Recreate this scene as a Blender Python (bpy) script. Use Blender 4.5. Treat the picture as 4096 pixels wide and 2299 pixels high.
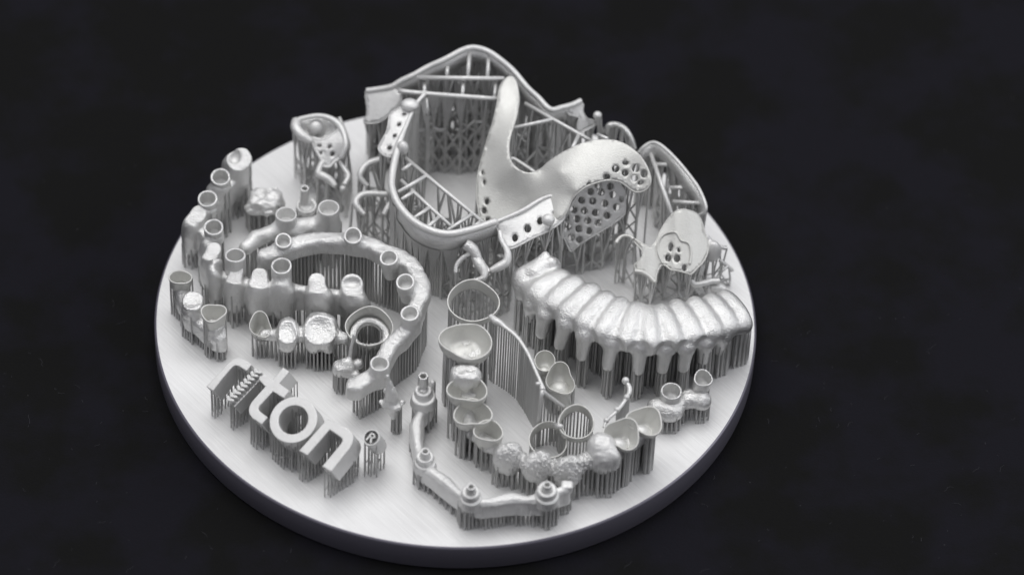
import bpy, math, random
import numpy as np
from mathutils import Vector, Matrix
from mathutils.bvhtree import BVHTree
from mathutils.geometry import delaunay_2d_cdt
random.seed(7); np.random.seed(7)
for o in list(bpy.data.objects): bpy.data.objects.remove(o)
scene = bpy.context.scene
COL = scene.collection
S = 0.1                       # all coordinates below are millimetres; one Blender unit is 10 mm
PT = 5.18                     # plate thickness in mm; z = 0 is the plate's top face
# ------------------------------------------------------------------ camera
EL, DIST, FPX, OX, OY, ROLL = 0.8122, 611.684, 14600.0, 9.0652, 6.925, 0.0469
CD = Vector((0, math.cos(EL), -math.sin(EL)))
CC = Vector((OX, OY, 0)) - DIST * CD
_r = Vector((1, 0, 0)); _u = _r.cross(CD)
CR = math.cos(ROLL) * _r + math.sin(ROLL) * _u
CU = -math.sin(ROLL) * _r + math.cos(ROLL) * _u
cam_d = bpy.data.cameras.new('camera'); cam = bpy.data.objects.new('camera', cam_d); COL.objects.link(cam)
M = Matrix((CR, CU, -CD)).transposed().to_4x4(); M.translation = CC * S
cam.matrix_world = M
cam_d.sensor_width = 36; cam_d.lens = FPX / 4096 * 36
cam_d.clip_start = 1; cam_d.clip_end = 2000
cam_d.dof.use_dof = True
cam_d.dof.aperture_fstop = 0.13
scene.camera = cam
# ------------------------------------------------------------------ light
scene.view_settings.view_transform = 'Standard'; scene.view_settings.look = 'None'
scene.view_settings.exposure = 0; scene.view_settings.gamma = 1
w = bpy.data.worlds.new("World"); scene.world = w; w.use_nodes = True
w.node_tree.nodes['Background'].inputs[0].default_value = (0.93, 0.93, 1.0, 1)
w.node_tree.nodes['Background'].inputs[1].default_value = 0.31
def area(name, loc, target, sx, sy, power, col=(1, 1, 1)):
    l = bpy.data.lights.new(name, 'AREA'); l.shape = 'RECTANGLE'; l.size = sx; l.size_y = sy; l.energy = power; l.color = col
    o = bpy.data.objects.new(name, l); COL.objects.link(o); o.location = loc
    o.rotation_euler = (Vector(target) - Vector(loc)).to_track_quat('-Z', 'Y').to_euler()
area('softbox', (-8, 10, 60), (0, 0, 0), 56, 46, 28000, (1, 0.995, 0.985))
area('side_softbox', (52, 4, 34), (2, 0, 0), 24, 24, 9500, (0.97, 0.98, 1.0))

def O(x, y, h=0.0):
    """photo pixel (4096 wide) seen at h mm above the plate -> world mm"""
    x, y, h = float(x), float(y), float(h)
    v = CD + (x - 2048) / FPX * CR - (y - 1149.5) / FPX * CU
    return CC + v * ((h - CC.z) / v.z)
def OP(x, y, p0, n):
    v = CD + (x - 2048) / FPX * CR - (y - 1149.5) / FPX * CU
    return CC + v * ((p0 - CC).dot(n) / v.dot(n))
foc = O(1900, 1330, 8)
cam_d.dof.focus_distance = (foc - CC).dot(CD) * S
# ------------------------------------------------------------------ materials
def new_mat(name):
    m = bpy.data.materials.new(name); m.use_nodes = True
    nt = m.node_tree; b = nt.nodes['Principled BSDF']
    return m, nt, b
def metal(name, base, rough, bump=0.25, scale=60, detail=6, metallic=0.74, tint=0.992, distort=0.0):
    m, nt, b = new_mat(name); N = nt.nodes; L = nt.links
    tc = N.new('ShaderNodeTexCoord')
    n1 = N.new('ShaderNodeTexNoise'); n1.inputs['Scale'].default_value = scale; n1.inputs['Detail'].default_value = detail
    n1.inputs['Roughness'].default_value = 0.6; n1.inputs['Distortion'].default_value = distort
    L.new(tc.outputs['Object'], n1.inputs['Vector'])
    n2 = N.new('ShaderNodeTexNoise'); n2.inputs['Scale'].default_value = 2.2; n2.inputs['Detail'].default_value = 3
    L.new(tc.outputs['Object'], n2.inputs['Vector'])
    cr = N.new('ShaderNodeMapRange'); cr.inputs['From Min'].default_value = 0.3; cr.inputs['From Max'].default_value = 0.7
    cr.inputs['To Min'].default_value = base * 0.93; cr.inputs['To Max'].default_value = min(1, base * 1.05)
    L.new(n2.outputs['Fac'], cr.inputs['Value'])
    cc = N.new('ShaderNodeCombineColor'); 
    L.new(cr.outputs[0], cc.inputs[0]); L.new(cr.outputs[0], cc.inputs[1])
    tm = N.new('ShaderNodeMath'); tm.operation = 'MULTIPLY'; tm.inputs[1].default_value = tint; L.new(cr.outputs[0], tm.inputs[0]); L.new(tm.outputs[0], cc.inputs[2])
    L.new(cc.outputs[0], b.inputs['Base Color'])
    rr = N.new('ShaderNodeMapRange'); rr.inputs['From Min'].default_value = 0.3; rr.inputs['From Max'].default_value = 0.7
    rr.inputs['To Min'].default_value = rough * 0.85; rr.inputs['To Max'].default_value = rough * 1.15
    L.new(n1.outputs['Fac'], rr.inputs['Value']); L.new(rr.outputs[0], b.inputs['Roughness'])
    b.inputs['Metallic'].default_value = metallic
    bp = N.new('ShaderNodeBump'); bp.inputs['Strength'].default_value = bump; bp.inputs['Distance'].default_value = 0.02
    L.new(n1.outputs['Fac'], bp.inputs['Height']); L.new(bp.outputs[0], b.inputs['Normal'])
    return m
M_PART = metal('blasted_metal', 0.78, 0.35, 0.9, 40, 7)
M_ROUGH = metal('grainy_metal', 0.82, 0.33, 1.0, 36, 8, 0.86)
M_WHITE = metal('matt_bright_metal', 0.80, 0.5, 0.6, 44, 6, 0.62)
M_SMOOTH = metal('satin_metal', 0.70, 0.5, 0.45, 42, metallic=0.5, tint=0.965)
M_ROD = metal('support_metal', 0.62, 0.45, 0.9, 45)
M_LATT = metal('lattice_metal', 0.66, 0.5, 0.5, 45, 4, 0.6)
M_LET = metal('letter_metal', 0.76, 0.5, 0.5, 60, 4, 0.6)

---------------

§ Request
Restate the data above exactly, stripping out each image.

§ Full output
Recreate this scene as a Blender Python (bpy) script. Use Blender 4.5. Treat the picture as 4096 pixels wide and 2299 pixels high.
import bpy, math, random
import numpy as np
from mathutils import Vector, Matrix
from mathutils.bvhtree import BVHTree
from mathutils.geometry import delaunay_2d_cdt
random.seed(7); np.random.seed(7)
for o in list(bpy.data.objects): bpy.data.objects.remove(o)
scene = bpy.context.scene
COL = scene.collection
S = 0.1                       # all coordinates below are millimetres; one Blender unit is 10 mm
PT = 5.18                     # plate thickness in mm; z = 0 is the plate's top face
# ------------------------------------------------------------------ camera
EL, DIST, FPX, OX, OY, ROLL = 0.8122, 611.684, 14600.0, 9.0652, 6.925, 0.0469
CD = Vector((0, math.cos(EL), -math.sin(EL)))
CC = Vector((OX, OY, 0)) - DIST * CD
_r = Vector((1, 0, 0)); _u = _r.cross(CD)
CR = math.cos(ROLL) * _r + math.sin(ROLL) * _u
CU = -math.sin(ROLL) * _r + math.cos(ROLL) * _u
cam_d = bpy.data.cameras.new('camera'); cam = bpy.data.objects.new('camera', cam_d); COL.objects.link(cam)
M = Matrix((CR, CU, -CD)).transposed().to_4x4(); M.translation = CC * S
cam.matrix_world = M
cam_d.sensor_width = 36; cam_d.lens = FPX / 4096 * 36
cam_d.clip_start = 1; cam_d.clip_end = 2000
cam_d.dof.use_dof = True
cam_d.dof.aperture_fstop = 0.13
scene.camera = cam
# ------------------------------------------------------------------ light
scene.view_settings.view_transform = 'Standard'; scene.view_settings.look = 'None'
scene.view_settings.exposure = 0; scene.view_settings.gamma = 1
w = bpy.data.worlds.new("World"); scene.world = w; w.use_nodes = True
w.node_tree.nodes['Background'].inputs[0].default_value = (0.93, 0.93, 1.0, 1)
w.node_tree.nodes['Background'].inputs[1].default_value = 0.31
def area(name, loc, target, sx, sy, power, col=(1, 1, 1)):
    l = bpy.data.lights.new(name, 'AREA'); l.shape = 'RECTANGLE'; l.size = sx; l.size_y = sy; l.energy = power; l.color = col
    o = bpy.data.objects.new(name, l); COL.objects.link(o); o.location = loc
    o.rotation_euler = (Vector(target) - Vector(loc)).to_track_quat('-Z', 'Y').to_euler()
area('softbox', (-8, 10, 60), (0, 0, 0), 56, 46, 28000, (1, 0.995, 0.985))
area('side_softbox', (52, 4, 34), (2, 0, 0), 24, 24, 9500, (0.97, 0.98, 1.0))

def O(x, y, h=0.0):
    """photo pixel (4096 wide) seen at h mm above the plate -> world mm"""
    x, y, h = float(x), float(y), float(h)
    v = CD + (x - 2048) / FPX * CR - (y - 1149.5) / FPX * CU
    return CC + v * ((h - CC.z) / v.z)
def OP(x, y, p0, n):
    v = CD + (x - 2048) / FPX * CR - (y - 1149.5) / FPX * CU
    return CC + v * ((p0 - CC).dot(n) / v.dot(n))
foc = O(1900, 1330, 8)
cam_d.dof.focus_distance = (foc - CC).dot(CD) * S
# ------------------------------------------------------------------ materials
def new_mat(name):
    m = bpy.data.materials.new(name); m.use_nodes = True
    nt = m.node_tree; b = nt.nodes['Principled BSDF']
    return m, nt, b
def metal(name, base, rough, bump=0.25, scale=60, detail=6, metallic=0.74, tint=0.992, distort=0.0):
    m, nt, b = new_mat(name); N = nt.nodes; L = nt.links
    tc = N.new('ShaderNodeTexCoord')
    n1 = N.new('ShaderNodeTexNoise'); n1.inputs['Scale'].default_value = scale; n1.inputs['Detail'].default_value = detail
    n1.inputs['Roughness'].default_value = 0.6; n1.inputs['Distortion'].default_value = distort
    L.new(tc.outputs['Object'], n1.inputs['Vector'])
    n2 = N.new('ShaderNodeTexNoise'); n2.inputs['Scale'].default_value = 2.2; n2.inputs['Detail'].default_value = 3
    L.new(tc.outputs['Object'], n2.inputs['Vector'])
    cr = N.new('ShaderNodeMapRange'); cr.inputs['From Min'].default_value = 0.3; cr.inputs['From Max'].default_value = 0.7
    cr.inputs['To Min'].default_value = base * 0.93; cr.inputs['To Max'].default_value = min(1, base * 1.05)
    L.new(n2.outputs['Fac'], cr.inputs['Value'])
    cc = N.new('ShaderNodeCombineColor'); 
    L.new(cr.outputs[0], cc.inputs[0]); L.new(cr.outputs[0], cc.inputs[1])
    tm = N.new('ShaderNodeMath'); tm.operation = 'MULTIPLY'; tm.inputs[1].default_value = tint; L.new(cr.outputs[0], tm.inputs[0]); L.new(tm.outputs[0], cc.inputs[2])
    L.new(cc.outputs[0], b.inputs['Base Color'])
    rr = N.new('ShaderNodeMapRange'); rr.inputs['From Min'].default_value = 0.3; rr.inputs['From Max'].default_value = 0.7
    rr.inputs['To Min'].default_value = rough * 0.85; rr.inputs['To Max'].default_value = rough * 1.15
    L.new(n1.outputs['Fac'], rr.inputs['Value']); L.new(rr.outputs[0], b.inputs['Roughness'])
    b.inputs['Metallic'].default_value = metallic
    bp = N.new('ShaderNodeBump'); bp.inputs['Strength'].default_value = bump; bp.inputs['Distance'].default_value = 0.02
    L.new(n1.outputs['Fac'], bp.inputs['Height']); L.new(bp.outputs[0], b.inputs['Normal'])
    return m
M_PART = metal('blasted_metal', 0.78, 0.35, 0.9, 40, 7)
M_ROUGH = metal('grainy_metal', 0.82, 0.33, 1.0, 36, 8, 0.86)
M_WHITE = metal('matt_bright_metal', 0.80, 0.5, 0.6, 44, 6, 0.62)
M_SMOOTH = metal('satin_metal', 0.70, 0.5, 0.45, 42, metallic=0.5, tint=0.965)
M_ROD = metal('support_metal', 0.62, 0.45, 0.9, 45)
M_LATT = metal('lattice_metal', 0.66, 0.5, 0.5, 45, 4, 0.6)
M_LET = metal('letter_metal', 0.76, 0.5, 0.5, 60, 4, 0.6)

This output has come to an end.